TO DO: Return only the lines running from the line with "The Blender Python" down to the line with "yacht('motor_yacht', dict(BF, windows=B5['windows'][:2]), 'white", both included, exactly as they appear.

*** LISTED ENTRIES

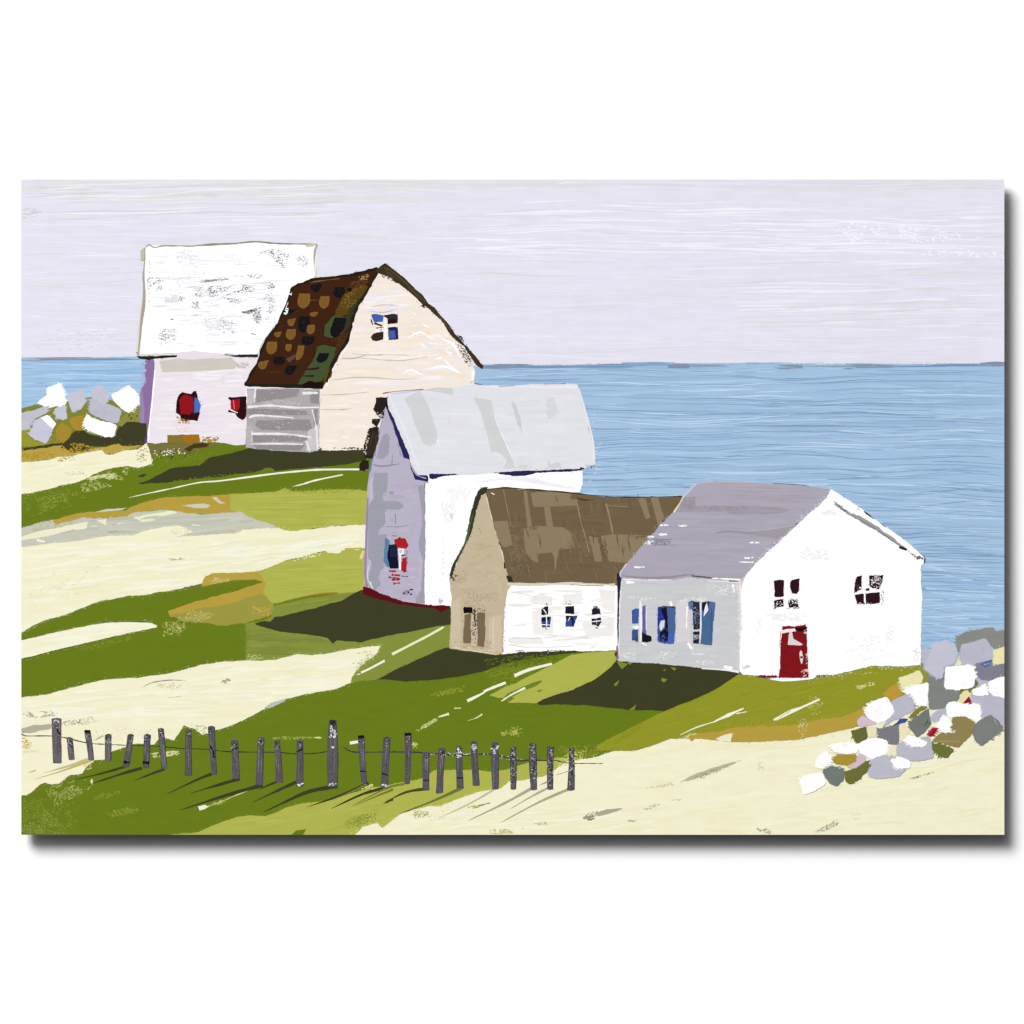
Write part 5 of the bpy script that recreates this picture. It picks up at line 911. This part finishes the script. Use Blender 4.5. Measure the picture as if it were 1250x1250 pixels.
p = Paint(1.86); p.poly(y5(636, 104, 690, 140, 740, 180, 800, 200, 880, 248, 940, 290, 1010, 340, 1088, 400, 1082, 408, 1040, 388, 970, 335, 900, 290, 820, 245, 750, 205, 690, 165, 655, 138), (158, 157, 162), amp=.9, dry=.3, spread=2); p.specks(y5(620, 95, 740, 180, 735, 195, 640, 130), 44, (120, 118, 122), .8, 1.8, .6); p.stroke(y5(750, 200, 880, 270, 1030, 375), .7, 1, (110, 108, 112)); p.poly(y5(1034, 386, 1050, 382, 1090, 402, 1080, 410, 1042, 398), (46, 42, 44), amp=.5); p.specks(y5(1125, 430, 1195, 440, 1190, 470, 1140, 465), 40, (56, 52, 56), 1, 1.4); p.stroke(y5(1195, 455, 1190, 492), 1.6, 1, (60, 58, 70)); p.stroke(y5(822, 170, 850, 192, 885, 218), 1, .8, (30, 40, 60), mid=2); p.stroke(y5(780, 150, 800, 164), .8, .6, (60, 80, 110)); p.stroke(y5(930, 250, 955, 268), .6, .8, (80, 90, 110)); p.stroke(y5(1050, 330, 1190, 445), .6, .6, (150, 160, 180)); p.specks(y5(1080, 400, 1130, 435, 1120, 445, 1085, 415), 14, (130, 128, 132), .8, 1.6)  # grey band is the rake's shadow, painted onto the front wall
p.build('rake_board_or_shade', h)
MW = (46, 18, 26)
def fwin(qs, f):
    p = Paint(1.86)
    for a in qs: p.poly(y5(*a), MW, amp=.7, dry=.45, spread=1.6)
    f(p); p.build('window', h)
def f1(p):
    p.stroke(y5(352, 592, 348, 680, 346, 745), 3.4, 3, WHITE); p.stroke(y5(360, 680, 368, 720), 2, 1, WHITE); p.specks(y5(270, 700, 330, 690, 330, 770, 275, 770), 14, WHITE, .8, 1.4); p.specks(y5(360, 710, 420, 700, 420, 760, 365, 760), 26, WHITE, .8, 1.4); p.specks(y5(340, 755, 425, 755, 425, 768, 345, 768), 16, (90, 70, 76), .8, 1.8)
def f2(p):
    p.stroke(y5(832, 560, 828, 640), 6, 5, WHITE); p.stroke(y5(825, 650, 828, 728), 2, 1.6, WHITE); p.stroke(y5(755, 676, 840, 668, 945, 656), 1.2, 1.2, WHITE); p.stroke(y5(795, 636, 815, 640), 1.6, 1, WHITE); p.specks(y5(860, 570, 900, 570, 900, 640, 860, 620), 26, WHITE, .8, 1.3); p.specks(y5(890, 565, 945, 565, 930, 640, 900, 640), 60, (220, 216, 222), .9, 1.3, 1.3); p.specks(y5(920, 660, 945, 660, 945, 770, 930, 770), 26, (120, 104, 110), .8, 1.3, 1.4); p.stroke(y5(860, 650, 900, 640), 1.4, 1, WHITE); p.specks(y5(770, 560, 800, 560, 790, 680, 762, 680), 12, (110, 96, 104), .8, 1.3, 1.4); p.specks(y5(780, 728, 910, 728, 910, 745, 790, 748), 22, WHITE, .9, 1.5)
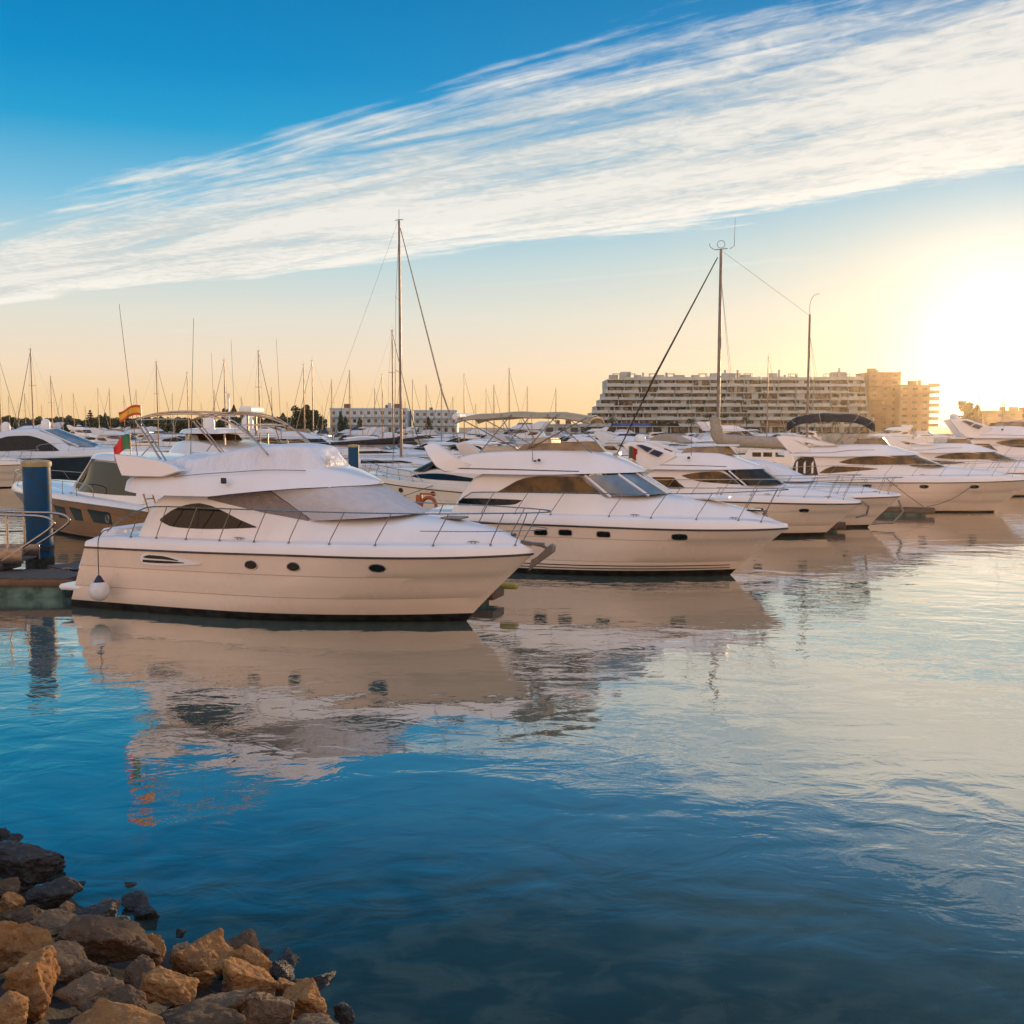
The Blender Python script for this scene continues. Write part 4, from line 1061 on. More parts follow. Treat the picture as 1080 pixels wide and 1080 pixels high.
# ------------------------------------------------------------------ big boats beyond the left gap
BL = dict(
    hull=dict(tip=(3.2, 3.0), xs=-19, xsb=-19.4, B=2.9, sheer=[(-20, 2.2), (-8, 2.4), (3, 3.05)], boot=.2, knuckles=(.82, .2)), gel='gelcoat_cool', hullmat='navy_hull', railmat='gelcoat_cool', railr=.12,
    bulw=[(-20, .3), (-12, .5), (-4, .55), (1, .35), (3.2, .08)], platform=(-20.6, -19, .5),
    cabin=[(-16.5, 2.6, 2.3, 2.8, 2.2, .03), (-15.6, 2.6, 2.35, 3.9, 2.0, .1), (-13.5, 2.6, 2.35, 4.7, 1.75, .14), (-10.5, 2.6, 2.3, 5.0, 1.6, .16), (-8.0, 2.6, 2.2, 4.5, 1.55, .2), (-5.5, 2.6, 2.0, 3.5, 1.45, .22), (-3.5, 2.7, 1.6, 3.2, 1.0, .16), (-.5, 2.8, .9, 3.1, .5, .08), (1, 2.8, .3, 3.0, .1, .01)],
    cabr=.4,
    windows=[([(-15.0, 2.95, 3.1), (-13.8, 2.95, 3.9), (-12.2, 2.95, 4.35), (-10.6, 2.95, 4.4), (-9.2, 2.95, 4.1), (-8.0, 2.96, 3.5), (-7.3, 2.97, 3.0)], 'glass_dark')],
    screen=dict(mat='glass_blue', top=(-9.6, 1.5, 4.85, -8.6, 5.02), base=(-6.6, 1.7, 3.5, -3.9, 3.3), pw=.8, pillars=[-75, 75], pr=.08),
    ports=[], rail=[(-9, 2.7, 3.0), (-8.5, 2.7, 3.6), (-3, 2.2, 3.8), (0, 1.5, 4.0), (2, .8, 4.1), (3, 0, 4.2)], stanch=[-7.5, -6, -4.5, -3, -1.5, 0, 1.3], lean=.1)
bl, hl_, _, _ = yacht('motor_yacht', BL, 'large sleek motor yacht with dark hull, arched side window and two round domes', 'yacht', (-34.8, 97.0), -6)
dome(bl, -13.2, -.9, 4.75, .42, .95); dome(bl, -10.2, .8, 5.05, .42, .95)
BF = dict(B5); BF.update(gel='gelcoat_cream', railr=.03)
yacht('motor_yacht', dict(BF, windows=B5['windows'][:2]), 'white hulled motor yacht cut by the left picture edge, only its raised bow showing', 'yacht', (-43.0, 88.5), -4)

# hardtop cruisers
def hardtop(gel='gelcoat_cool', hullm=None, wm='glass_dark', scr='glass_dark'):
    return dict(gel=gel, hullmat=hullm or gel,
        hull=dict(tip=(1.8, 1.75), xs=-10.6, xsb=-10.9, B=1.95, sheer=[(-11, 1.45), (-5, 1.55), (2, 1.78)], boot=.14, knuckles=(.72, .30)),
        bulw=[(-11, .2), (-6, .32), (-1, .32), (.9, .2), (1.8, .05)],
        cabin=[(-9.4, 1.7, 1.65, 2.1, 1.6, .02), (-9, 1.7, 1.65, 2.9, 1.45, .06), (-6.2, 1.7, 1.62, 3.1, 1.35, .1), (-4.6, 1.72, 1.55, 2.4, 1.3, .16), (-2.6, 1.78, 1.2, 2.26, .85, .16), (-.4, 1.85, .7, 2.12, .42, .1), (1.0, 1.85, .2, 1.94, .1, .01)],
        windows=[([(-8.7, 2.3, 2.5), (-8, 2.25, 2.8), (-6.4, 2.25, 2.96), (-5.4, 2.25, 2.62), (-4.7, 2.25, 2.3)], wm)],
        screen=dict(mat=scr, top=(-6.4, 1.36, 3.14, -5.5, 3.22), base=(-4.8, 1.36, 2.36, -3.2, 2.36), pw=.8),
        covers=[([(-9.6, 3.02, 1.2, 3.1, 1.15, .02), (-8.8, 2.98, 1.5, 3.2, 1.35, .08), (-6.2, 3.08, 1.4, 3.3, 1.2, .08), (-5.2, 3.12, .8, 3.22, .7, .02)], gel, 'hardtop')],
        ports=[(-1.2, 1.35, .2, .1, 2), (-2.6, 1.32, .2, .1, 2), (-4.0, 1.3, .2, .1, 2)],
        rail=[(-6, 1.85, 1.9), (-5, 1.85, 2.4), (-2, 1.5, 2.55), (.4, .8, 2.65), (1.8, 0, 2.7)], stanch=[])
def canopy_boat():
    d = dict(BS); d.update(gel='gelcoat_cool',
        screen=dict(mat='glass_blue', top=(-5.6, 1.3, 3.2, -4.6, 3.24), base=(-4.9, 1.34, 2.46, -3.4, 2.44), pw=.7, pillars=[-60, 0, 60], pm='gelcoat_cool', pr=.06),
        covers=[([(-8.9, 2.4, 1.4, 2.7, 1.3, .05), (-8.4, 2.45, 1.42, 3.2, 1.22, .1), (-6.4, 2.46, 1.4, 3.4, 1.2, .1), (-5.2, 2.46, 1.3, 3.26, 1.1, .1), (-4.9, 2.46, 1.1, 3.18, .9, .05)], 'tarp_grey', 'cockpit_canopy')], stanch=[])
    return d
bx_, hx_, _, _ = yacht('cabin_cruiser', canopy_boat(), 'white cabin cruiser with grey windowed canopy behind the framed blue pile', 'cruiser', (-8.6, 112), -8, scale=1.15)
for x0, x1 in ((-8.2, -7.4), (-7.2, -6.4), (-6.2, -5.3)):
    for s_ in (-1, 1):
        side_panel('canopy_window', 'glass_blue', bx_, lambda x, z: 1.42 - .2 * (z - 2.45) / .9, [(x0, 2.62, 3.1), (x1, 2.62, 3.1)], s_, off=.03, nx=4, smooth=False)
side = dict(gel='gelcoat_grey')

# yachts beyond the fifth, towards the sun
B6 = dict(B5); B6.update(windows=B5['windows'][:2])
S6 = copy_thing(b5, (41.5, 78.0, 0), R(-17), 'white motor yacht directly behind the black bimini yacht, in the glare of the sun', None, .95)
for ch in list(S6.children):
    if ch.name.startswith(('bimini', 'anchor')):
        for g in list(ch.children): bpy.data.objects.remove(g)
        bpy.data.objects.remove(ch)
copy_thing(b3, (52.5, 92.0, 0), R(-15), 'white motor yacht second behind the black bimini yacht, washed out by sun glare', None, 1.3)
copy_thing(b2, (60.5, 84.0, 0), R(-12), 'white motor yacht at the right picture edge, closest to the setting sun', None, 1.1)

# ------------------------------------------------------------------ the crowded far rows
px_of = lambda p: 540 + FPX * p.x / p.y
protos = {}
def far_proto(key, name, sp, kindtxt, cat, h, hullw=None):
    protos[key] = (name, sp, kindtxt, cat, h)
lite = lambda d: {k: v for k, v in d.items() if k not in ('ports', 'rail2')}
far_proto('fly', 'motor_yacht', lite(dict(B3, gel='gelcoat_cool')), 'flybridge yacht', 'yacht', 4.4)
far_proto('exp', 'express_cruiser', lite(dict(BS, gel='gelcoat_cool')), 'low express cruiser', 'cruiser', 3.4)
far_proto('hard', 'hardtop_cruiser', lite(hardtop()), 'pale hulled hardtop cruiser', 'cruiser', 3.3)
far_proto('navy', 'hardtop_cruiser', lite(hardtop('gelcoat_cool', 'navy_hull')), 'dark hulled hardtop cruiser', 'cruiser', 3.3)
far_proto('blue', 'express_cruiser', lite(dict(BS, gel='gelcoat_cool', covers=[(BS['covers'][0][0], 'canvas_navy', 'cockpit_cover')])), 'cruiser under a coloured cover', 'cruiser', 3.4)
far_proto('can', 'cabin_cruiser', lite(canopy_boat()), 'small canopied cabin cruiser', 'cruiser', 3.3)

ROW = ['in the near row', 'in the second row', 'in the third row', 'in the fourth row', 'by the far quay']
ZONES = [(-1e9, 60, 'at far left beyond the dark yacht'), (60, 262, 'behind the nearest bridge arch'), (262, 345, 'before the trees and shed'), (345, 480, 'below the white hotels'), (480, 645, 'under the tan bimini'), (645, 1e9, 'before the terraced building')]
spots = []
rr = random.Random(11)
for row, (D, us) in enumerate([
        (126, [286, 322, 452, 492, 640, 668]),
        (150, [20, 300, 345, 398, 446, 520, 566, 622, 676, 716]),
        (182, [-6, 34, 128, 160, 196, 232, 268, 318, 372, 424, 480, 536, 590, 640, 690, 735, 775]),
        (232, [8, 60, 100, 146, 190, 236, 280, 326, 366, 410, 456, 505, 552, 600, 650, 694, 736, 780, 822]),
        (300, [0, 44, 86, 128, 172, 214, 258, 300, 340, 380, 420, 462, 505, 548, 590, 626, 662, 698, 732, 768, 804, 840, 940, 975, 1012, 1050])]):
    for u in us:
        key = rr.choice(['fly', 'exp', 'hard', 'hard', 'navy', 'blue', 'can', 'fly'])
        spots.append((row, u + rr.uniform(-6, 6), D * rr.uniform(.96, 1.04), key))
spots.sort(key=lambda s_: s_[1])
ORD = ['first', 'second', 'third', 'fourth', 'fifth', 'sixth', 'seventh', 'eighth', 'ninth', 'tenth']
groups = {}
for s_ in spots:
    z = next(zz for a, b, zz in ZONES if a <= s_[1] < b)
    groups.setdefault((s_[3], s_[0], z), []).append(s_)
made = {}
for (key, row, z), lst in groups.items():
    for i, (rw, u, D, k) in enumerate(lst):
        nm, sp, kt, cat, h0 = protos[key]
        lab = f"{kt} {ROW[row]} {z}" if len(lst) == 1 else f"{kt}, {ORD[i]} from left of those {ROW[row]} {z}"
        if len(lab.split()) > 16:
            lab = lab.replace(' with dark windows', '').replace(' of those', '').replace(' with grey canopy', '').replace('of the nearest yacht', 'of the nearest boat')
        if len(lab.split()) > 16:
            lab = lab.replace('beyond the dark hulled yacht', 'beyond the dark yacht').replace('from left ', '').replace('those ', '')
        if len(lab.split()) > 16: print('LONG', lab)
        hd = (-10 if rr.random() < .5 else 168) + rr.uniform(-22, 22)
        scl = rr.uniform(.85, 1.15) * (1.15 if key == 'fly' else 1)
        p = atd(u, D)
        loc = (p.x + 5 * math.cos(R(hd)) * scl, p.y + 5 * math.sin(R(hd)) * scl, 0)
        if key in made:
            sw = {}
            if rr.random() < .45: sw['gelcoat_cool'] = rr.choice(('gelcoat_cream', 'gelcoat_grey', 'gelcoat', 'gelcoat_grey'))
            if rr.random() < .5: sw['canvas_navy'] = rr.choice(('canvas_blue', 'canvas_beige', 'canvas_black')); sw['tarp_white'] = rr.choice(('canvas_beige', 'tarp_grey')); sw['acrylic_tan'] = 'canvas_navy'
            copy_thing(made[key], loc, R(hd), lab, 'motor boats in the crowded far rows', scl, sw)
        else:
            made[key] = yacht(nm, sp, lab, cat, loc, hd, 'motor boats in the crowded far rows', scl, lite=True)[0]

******

RESULT:
The Blender Python script for this scene continues. Write part 4, from line 1061 on. More parts follow. Treat the picture as 1080 pixels wide and 1080 pixels high.
# ------------------------------------------------------------------ big boats beyond the left gap
BL = dict(
    hull=dict(tip=(3.2, 3.0), xs=-19, xsb=-19.4, B=2.9, sheer=[(-20, 2.2), (-8, 2.4), (3, 3.05)], boot=.2, knuckles=(.82, .2)), gel='gelcoat_cool', hullmat='navy_hull', railmat='gelcoat_cool', railr=.12,
    bulw=[(-20, .3), (-12, .5), (-4, .55), (1, .35), (3.2, .08)], platform=(-20.6, -19, .5),
    cabin=[(-16.5, 2.6, 2.3, 2.8, 2.2, .03), (-15.6, 2.6, 2.35, 3.9, 2.0, .1), (-13.5, 2.6, 2.35, 4.7, 1.75, .14), (-10.5, 2.6, 2.3, 5.0, 1.6, .16), (-8.0, 2.6, 2.2, 4.5, 1.55, .2), (-5.5, 2.6, 2.0, 3.5, 1.45, .22), (-3.5, 2.7, 1.6, 3.2, 1.0, .16), (-.5, 2.8, .9, 3.1, .5, .08), (1, 2.8, .3, 3.0, .1, .01)],
    cabr=.4,
    windows=[([(-15.0, 2.95, 3.1), (-13.8, 2.95, 3.9), (-12.2, 2.95, 4.35), (-10.6, 2.95, 4.4), (-9.2, 2.95, 4.1), (-8.0, 2.96, 3.5), (-7.3, 2.97, 3.0)], 'glass_dark')],
    screen=dict(mat='glass_blue', top=(-9.6, 1.5, 4.85, -8.6, 5.02), base=(-6.6, 1.7, 3.5, -3.9, 3.3), pw=.8, pillars=[-75, 75], pr=.08),
    ports=[], rail=[(-9, 2.7, 3.0), (-8.5, 2.7, 3.6), (-3, 2.2, 3.8), (0, 1.5, 4.0), (2, .8, 4.1), (3, 0, 4.2)], stanch=[-7.5, -6, -4.5, -3, -1.5, 0, 1.3], lean=.1)
bl, hl_, _, _ = yacht('motor_yacht', BL, 'large sleek motor yacht with dark hull, arched side window and two round domes', 'yacht', (-34.8, 97.0), -6)
dome(bl, -13.2, -.9, 4.75, .42, .95); dome(bl, -10.2, .8, 5.05, .42, .95)
BF = dict(B5); BF.update(gel='gelcoat_cream', railr=.03)
yacht('motor_yacht', dict(BF, windows=B5['windows'][:2]), 'white hulled motor yacht cut by the left picture edge, only its raised bow showing', 'yacht', (-43.0, 88.5), -4)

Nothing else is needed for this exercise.